[START OF Data for processing]

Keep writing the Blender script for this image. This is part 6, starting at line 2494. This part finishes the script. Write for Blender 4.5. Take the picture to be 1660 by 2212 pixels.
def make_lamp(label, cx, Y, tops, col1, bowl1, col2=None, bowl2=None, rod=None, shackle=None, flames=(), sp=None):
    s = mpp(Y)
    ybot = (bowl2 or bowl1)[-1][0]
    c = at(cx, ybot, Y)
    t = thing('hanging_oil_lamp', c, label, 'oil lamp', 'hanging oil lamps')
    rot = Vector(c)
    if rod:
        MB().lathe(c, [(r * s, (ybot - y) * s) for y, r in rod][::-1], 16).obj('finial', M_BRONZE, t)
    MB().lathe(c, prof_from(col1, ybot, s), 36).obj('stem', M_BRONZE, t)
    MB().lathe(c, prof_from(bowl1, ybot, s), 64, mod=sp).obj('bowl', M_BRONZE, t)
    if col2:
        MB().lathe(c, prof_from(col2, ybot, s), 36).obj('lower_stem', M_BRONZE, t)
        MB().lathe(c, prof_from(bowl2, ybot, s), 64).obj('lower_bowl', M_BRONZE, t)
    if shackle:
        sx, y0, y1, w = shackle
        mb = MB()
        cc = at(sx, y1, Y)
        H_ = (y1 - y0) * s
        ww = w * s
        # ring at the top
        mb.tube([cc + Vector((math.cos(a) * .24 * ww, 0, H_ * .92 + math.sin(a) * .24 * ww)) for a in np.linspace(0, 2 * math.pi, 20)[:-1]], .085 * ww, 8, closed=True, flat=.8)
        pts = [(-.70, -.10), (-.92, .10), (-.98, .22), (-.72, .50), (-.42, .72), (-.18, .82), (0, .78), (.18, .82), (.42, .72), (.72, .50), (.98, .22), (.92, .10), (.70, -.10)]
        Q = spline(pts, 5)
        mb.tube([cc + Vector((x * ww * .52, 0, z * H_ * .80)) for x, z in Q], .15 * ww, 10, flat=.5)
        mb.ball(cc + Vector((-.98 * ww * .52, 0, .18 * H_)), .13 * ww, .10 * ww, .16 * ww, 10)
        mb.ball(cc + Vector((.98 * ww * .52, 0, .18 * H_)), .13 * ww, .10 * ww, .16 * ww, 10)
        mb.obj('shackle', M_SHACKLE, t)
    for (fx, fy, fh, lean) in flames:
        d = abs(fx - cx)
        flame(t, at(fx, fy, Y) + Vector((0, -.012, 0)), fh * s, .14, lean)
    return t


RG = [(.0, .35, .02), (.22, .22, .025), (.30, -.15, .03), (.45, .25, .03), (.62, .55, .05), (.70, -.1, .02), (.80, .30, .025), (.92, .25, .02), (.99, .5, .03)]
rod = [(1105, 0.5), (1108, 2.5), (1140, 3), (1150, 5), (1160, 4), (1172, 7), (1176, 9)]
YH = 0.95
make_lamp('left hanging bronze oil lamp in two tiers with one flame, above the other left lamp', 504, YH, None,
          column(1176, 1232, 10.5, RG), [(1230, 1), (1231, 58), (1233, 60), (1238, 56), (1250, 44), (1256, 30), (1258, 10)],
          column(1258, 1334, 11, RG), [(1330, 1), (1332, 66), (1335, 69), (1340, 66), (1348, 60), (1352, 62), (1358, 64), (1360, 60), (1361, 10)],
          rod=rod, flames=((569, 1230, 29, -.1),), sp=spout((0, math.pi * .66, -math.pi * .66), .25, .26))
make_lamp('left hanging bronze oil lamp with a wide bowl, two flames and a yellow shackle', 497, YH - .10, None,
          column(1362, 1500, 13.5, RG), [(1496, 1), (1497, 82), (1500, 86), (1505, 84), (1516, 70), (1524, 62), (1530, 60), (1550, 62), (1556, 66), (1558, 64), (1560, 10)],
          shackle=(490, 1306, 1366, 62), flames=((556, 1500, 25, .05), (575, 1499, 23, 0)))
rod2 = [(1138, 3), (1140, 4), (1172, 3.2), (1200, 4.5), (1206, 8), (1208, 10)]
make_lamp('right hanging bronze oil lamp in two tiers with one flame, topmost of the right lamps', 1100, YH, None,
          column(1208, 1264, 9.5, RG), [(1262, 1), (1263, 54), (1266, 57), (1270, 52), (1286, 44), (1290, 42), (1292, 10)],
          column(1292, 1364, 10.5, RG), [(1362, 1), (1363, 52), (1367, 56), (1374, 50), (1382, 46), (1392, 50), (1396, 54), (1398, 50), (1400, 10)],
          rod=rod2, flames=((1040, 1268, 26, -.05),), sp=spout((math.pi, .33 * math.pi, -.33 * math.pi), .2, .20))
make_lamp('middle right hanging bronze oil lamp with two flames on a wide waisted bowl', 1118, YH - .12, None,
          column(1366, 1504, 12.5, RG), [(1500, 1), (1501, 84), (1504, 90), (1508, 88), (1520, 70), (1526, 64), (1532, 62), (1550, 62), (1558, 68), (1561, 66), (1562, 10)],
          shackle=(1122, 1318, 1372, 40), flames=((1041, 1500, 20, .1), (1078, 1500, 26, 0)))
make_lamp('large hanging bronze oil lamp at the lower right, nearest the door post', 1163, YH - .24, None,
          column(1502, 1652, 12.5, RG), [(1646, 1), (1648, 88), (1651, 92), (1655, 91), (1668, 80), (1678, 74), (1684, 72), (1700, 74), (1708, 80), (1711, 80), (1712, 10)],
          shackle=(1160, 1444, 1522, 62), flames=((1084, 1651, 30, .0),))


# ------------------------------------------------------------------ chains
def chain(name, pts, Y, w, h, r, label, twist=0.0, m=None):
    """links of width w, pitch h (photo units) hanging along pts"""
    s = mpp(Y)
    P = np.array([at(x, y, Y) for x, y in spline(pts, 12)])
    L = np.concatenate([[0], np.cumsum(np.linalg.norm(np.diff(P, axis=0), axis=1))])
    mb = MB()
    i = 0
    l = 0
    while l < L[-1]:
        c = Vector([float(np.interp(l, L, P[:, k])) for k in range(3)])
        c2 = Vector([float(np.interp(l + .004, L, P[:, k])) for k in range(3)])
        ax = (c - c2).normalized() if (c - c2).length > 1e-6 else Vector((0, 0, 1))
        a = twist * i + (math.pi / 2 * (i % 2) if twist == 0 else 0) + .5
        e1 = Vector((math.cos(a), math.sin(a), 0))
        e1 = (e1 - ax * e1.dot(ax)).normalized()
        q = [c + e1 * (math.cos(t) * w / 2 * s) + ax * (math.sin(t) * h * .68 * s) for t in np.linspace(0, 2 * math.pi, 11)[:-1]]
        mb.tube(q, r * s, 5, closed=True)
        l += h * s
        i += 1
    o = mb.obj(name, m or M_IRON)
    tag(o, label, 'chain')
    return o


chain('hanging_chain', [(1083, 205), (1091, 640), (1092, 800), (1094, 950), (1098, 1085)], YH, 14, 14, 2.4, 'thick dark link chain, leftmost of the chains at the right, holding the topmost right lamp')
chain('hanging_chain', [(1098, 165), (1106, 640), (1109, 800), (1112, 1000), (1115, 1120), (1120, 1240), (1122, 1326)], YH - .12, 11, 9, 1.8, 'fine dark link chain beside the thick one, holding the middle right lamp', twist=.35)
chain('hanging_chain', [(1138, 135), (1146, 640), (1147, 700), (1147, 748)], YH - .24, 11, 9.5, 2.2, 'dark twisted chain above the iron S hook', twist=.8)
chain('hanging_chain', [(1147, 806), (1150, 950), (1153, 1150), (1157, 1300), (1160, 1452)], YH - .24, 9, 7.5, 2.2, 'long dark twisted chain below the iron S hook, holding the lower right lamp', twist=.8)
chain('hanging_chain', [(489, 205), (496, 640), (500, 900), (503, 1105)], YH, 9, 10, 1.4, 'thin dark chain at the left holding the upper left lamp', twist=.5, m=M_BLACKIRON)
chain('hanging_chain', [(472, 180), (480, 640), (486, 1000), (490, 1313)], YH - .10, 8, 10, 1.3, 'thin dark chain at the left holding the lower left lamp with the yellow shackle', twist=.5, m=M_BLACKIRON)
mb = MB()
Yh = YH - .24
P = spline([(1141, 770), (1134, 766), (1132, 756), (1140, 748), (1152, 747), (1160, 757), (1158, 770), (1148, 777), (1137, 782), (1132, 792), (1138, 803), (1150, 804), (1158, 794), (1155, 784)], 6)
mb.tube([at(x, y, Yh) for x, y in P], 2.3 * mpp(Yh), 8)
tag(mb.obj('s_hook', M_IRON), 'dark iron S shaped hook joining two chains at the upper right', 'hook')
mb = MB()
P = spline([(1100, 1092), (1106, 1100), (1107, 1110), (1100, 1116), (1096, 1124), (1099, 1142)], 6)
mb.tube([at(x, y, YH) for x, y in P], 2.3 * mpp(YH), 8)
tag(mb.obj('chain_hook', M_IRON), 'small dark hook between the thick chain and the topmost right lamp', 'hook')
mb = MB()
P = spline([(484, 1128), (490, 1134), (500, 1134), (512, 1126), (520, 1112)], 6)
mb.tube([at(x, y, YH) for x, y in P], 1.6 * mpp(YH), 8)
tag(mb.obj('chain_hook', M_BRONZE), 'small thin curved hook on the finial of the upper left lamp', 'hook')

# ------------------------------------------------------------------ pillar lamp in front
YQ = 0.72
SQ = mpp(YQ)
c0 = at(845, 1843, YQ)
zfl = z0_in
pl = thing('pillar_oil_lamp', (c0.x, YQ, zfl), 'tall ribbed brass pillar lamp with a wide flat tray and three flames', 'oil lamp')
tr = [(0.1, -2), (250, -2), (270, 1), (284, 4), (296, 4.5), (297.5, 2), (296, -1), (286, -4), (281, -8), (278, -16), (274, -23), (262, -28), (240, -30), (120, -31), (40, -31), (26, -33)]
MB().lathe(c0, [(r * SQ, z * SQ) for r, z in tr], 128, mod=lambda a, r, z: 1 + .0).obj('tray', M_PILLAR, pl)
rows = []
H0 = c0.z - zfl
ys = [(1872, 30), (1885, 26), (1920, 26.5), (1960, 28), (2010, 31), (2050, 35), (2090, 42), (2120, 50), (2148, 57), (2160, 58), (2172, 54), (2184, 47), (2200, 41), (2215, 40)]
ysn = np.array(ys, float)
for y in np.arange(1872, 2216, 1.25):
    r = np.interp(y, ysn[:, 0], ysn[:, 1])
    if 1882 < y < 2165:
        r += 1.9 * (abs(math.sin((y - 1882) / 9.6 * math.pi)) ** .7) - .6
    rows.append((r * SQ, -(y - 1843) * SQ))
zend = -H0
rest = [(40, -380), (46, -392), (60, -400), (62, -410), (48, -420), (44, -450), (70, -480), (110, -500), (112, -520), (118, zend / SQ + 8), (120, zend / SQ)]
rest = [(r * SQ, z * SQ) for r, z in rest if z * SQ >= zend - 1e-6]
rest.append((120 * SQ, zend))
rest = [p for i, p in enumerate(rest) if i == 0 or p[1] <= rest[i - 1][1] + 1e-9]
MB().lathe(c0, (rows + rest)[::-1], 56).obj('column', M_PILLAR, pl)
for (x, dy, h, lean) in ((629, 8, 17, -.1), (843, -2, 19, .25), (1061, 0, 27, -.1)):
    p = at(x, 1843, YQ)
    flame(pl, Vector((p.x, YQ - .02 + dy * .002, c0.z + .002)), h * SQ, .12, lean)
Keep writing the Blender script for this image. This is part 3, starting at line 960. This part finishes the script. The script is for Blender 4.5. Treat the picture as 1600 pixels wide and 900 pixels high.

[END OF Data for processing]

# Goal
From the material given, work out how many lines hold the string "pixels"; state that number and nothing further.

# Solved exercise
2